__Data supplied__.
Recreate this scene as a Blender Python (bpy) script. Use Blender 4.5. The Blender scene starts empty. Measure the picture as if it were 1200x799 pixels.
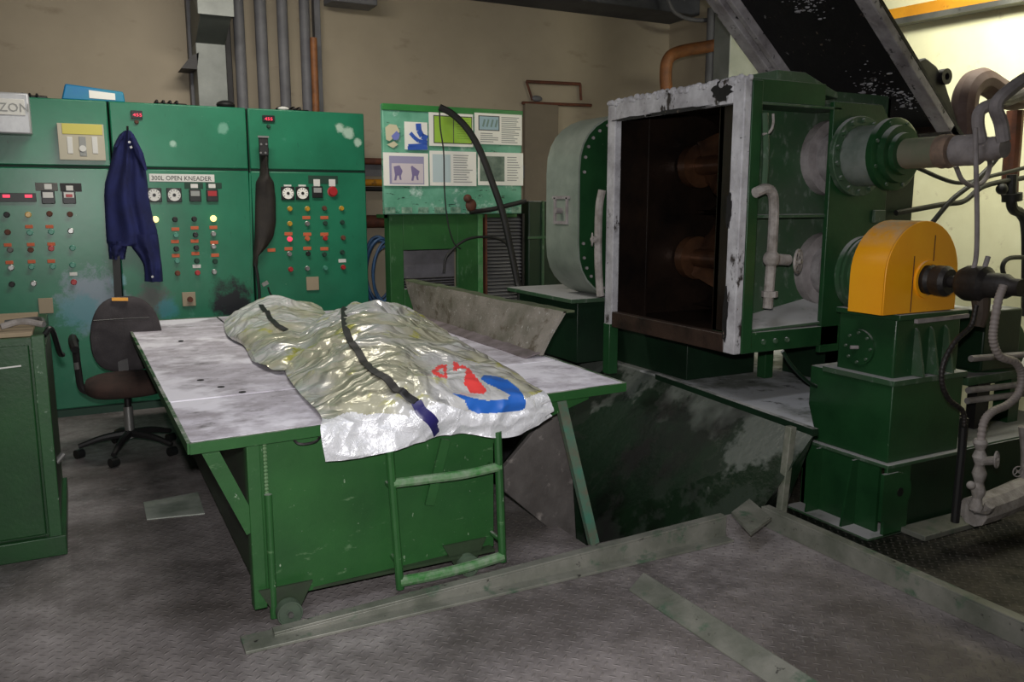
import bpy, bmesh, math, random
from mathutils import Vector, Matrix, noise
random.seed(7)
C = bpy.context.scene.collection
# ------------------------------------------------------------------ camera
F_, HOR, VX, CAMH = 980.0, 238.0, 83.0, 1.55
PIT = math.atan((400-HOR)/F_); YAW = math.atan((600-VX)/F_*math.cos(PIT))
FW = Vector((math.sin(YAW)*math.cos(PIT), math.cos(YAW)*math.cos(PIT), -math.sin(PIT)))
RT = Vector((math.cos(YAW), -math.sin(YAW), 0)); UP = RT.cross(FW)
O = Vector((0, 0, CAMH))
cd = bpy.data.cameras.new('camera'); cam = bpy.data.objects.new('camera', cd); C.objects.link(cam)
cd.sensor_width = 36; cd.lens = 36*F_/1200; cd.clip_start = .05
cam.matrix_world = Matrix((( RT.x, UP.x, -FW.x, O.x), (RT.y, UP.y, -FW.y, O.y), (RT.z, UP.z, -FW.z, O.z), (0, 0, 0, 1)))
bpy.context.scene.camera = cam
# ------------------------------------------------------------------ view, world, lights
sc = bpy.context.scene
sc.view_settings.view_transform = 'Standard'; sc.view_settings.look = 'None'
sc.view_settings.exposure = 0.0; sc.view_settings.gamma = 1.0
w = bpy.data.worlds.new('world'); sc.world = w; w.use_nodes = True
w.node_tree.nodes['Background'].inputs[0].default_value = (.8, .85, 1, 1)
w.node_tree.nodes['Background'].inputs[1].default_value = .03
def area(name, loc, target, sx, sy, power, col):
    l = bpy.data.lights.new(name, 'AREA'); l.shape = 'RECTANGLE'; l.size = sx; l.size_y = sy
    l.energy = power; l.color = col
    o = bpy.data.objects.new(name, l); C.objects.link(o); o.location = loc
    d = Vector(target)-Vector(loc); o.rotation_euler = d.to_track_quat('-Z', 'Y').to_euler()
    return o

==

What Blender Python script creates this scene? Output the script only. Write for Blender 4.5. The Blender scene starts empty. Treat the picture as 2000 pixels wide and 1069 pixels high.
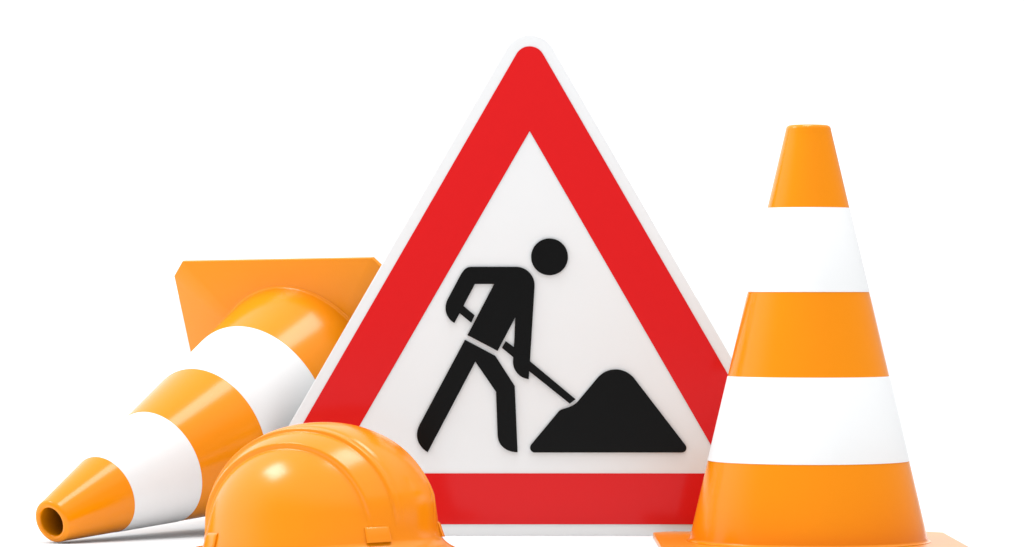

__Directions for this task__.
Give the count of lines in the data shown above that contain "picture", and nothing else.

__Result of this task__.
2